Die Bummelbahn der Lemuren
In Madagaskar sind Zugreisen selbst in der ersten Klasse mitunter beschwerlich. Doch gerade das macht sie für Eisenbahnfans interessant. Die 170-Kilometer-Strecke kann acht Stunden dauern – oder 20.
Um 10 Uhr morgens brennt die Sonne bereits. Eine rote Diesellok rollt aus dem Schuppen in Moramanga. Der Lokführer hat die Maschine inspiziert, nickt zufrieden – noch. Dutzende Insulaner laufen über die Gleise, wuchten Säcke, Kisten und Körbe in die braunen Güterwaggons. Der weiß-blaue Wagen der ersten Klasse trägt die Aufschrift „Le Trans Lémurie Express“, denn die Reise führt zu den Lemuren, den seltenen Feuchtnasenaffen, die nur auf Madagaskar beheimatet sind.

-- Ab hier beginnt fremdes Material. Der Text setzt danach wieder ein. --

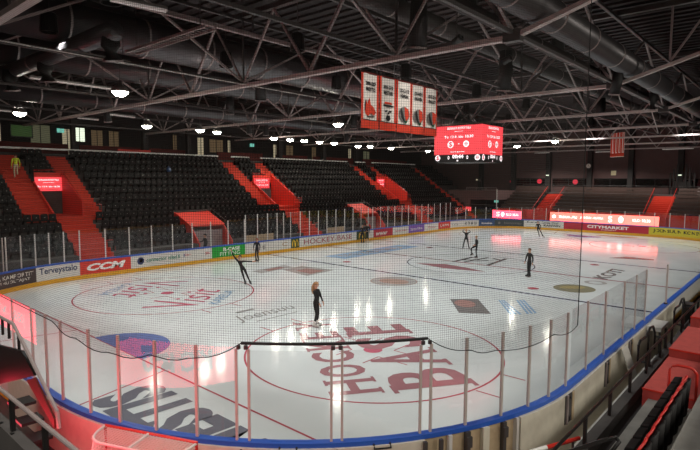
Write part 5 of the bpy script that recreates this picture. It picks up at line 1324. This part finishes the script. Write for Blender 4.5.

Noch lässt sich der flächenmäßig zweitgrößte Inselstaat der Welt auf der Schiene erkunden. Aber es wird schwieriger. Am historischen Bahnhof in der Hauptstadt Antananarivo sind die Türen zum Bahnsteig mittlerweile verschlossen. Etliche Strecken sind stillgelegt. Doch im 120 Kilometer entfernten Moramanga wartet das Bahnabenteuer auf den Spuren der Lemuren, den Stars der afrikanischen Insel im Indischen Ozean. Nur hier kann man sie bestaunen, was Naturfans aus der ganzen Welt nach Madagaskar zieht.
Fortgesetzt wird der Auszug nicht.